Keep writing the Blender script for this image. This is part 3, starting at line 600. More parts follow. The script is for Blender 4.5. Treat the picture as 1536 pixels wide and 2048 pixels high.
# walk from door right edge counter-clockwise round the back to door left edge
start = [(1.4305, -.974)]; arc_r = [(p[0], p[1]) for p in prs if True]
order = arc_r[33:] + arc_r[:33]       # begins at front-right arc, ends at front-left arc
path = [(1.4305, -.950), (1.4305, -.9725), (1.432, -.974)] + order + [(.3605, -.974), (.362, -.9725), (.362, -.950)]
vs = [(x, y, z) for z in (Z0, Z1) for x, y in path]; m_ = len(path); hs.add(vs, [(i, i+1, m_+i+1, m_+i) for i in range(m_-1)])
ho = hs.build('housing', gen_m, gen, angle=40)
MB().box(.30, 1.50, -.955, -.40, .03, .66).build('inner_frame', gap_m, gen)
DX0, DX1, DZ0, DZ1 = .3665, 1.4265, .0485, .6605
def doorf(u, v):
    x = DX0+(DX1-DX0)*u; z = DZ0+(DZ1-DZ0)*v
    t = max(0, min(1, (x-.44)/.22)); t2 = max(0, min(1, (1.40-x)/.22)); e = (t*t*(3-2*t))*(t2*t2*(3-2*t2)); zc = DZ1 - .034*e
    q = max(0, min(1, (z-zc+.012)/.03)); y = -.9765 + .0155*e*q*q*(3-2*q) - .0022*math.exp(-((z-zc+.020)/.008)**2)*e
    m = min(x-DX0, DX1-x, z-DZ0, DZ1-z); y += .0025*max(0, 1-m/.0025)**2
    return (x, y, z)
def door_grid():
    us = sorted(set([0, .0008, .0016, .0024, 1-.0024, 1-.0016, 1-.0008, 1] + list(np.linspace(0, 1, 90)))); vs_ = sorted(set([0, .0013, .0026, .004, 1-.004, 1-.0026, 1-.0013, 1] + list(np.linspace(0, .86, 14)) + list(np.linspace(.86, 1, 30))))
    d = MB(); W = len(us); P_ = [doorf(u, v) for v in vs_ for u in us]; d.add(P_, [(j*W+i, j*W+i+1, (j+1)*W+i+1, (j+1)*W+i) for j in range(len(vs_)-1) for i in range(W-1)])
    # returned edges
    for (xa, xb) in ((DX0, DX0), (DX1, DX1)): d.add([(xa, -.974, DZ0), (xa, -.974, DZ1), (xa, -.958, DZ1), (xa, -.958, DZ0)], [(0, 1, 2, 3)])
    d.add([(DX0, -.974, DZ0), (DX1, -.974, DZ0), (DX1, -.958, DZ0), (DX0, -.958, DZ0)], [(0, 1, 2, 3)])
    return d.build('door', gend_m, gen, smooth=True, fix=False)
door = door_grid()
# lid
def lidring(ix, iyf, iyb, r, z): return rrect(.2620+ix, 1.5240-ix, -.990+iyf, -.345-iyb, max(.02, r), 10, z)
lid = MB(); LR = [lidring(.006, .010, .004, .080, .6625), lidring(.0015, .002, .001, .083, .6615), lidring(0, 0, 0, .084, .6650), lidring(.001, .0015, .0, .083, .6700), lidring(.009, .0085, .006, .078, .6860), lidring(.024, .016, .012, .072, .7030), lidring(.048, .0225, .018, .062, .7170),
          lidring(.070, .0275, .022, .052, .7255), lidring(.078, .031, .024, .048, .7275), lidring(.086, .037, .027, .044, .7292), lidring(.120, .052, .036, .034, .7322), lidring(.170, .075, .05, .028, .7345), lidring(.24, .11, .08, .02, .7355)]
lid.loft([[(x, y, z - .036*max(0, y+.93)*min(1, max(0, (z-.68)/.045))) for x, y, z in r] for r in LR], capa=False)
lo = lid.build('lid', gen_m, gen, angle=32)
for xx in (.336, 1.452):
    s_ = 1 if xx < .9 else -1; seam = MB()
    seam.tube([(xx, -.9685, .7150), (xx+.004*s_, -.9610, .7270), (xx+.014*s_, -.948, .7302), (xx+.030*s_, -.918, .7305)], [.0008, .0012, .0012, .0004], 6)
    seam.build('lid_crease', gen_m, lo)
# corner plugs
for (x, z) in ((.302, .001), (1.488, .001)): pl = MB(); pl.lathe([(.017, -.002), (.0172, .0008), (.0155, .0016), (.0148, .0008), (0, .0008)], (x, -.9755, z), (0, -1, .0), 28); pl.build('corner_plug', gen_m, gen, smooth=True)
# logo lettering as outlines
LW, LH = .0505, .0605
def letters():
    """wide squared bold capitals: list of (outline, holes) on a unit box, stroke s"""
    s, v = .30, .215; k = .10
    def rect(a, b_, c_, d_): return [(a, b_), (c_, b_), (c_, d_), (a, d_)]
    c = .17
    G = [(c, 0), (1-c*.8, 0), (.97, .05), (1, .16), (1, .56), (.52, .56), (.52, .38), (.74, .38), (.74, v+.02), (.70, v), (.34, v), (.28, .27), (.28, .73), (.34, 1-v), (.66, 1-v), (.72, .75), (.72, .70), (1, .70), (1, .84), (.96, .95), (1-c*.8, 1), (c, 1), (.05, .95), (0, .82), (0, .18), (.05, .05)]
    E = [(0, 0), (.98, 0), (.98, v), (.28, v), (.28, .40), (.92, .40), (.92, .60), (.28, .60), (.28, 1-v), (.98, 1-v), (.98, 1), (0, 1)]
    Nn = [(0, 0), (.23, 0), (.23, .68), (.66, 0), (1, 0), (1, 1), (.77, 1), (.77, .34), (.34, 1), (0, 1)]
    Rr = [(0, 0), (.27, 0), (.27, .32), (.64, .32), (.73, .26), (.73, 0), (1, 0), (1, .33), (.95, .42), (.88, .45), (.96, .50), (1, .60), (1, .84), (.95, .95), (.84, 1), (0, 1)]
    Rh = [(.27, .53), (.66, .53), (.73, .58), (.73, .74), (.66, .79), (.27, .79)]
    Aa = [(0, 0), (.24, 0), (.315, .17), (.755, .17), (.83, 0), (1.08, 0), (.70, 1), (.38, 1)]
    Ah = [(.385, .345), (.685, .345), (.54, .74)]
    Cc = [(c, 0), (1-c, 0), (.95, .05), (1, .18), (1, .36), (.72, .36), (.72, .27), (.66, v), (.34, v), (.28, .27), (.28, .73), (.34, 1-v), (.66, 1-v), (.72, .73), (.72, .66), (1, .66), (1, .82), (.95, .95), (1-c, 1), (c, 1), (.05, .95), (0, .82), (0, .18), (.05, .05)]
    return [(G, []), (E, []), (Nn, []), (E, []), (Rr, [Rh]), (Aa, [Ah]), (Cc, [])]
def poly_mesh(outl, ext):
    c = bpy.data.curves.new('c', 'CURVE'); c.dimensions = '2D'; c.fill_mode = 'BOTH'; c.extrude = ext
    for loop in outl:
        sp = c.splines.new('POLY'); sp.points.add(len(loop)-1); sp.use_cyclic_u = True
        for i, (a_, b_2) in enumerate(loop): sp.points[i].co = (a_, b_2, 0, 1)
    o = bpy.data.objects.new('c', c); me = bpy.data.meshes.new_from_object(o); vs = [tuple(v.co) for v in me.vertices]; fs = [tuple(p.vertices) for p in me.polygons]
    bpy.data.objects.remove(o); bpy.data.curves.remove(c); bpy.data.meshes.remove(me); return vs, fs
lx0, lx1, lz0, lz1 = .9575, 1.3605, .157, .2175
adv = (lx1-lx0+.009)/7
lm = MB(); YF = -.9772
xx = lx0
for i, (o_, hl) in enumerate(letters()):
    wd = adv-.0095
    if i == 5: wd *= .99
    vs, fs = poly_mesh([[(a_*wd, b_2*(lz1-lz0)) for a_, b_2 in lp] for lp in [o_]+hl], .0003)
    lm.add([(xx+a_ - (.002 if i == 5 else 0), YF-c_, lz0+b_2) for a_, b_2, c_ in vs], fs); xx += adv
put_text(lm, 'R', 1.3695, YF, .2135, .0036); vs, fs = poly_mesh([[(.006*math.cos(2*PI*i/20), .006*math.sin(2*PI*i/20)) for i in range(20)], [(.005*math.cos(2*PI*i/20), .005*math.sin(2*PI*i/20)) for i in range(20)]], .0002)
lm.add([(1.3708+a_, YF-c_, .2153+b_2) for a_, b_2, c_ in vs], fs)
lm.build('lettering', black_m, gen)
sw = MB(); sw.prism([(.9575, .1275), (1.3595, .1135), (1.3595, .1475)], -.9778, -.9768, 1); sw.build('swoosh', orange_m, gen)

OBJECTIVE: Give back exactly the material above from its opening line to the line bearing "(DX0, -.958, DZ0)], [(0, 1, 2, 3)])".

EXERCISE OUTPUT:
Keep writing the Blender script for this image. This is part 3, starting at line 600. More parts follow. The script is for Blender 4.5. Treat the picture as 1536 pixels wide and 2048 pixels high.
# walk from door right edge counter-clockwise round the back to door left edge
start = [(1.4305, -.974)]; arc_r = [(p[0], p[1]) for p in prs if True]
order = arc_r[33:] + arc_r[:33]       # begins at front-right arc, ends at front-left arc
path = [(1.4305, -.950), (1.4305, -.9725), (1.432, -.974)] + order + [(.3605, -.974), (.362, -.9725), (.362, -.950)]
vs = [(x, y, z) for z in (Z0, Z1) for x, y in path]; m_ = len(path); hs.add(vs, [(i, i+1, m_+i+1, m_+i) for i in range(m_-1)])
ho = hs.build('housing', gen_m, gen, angle=40)
MB().box(.30, 1.50, -.955, -.40, .03, .66).build('inner_frame', gap_m, gen)
DX0, DX1, DZ0, DZ1 = .3665, 1.4265, .0485, .6605
def doorf(u, v):
    x = DX0+(DX1-DX0)*u; z = DZ0+(DZ1-DZ0)*v
    t = max(0, min(1, (x-.44)/.22)); t2 = max(0, min(1, (1.40-x)/.22)); e = (t*t*(3-2*t))*(t2*t2*(3-2*t2)); zc = DZ1 - .034*e
    q = max(0, min(1, (z-zc+.012)/.03)); y = -.9765 + .0155*e*q*q*(3-2*q) - .0022*math.exp(-((z-zc+.020)/.008)**2)*e
    m = min(x-DX0, DX1-x, z-DZ0, DZ1-z); y += .0025*max(0, 1-m/.0025)**2
    return (x, y, z)
def door_grid():
    us = sorted(set([0, .0008, .0016, .0024, 1-.0024, 1-.0016, 1-.0008, 1] + list(np.linspace(0, 1, 90)))); vs_ = sorted(set([0, .0013, .0026, .004, 1-.004, 1-.0026, 1-.0013, 1] + list(np.linspace(0, .86, 14)) + list(np.linspace(.86, 1, 30))))
    d = MB(); W = len(us); P_ = [doorf(u, v) for v in vs_ for u in us]; d.add(P_, [(j*W+i, j*W+i+1, (j+1)*W+i+1, (j+1)*W+i) for j in range(len(vs_)-1) for i in range(W-1)])
    # returned edges
    for (xa, xb) in ((DX0, DX0), (DX1, DX1)): d.add([(xa, -.974, DZ0), (xa, -.974, DZ1), (xa, -.958, DZ1), (xa, -.958, DZ0)], [(0, 1, 2, 3)])
    d.add([(DX0, -.974, DZ0), (DX1, -.974, DZ0), (DX1, -.958, DZ0), (DX0, -.958, DZ0)], [(0, 1, 2, 3)])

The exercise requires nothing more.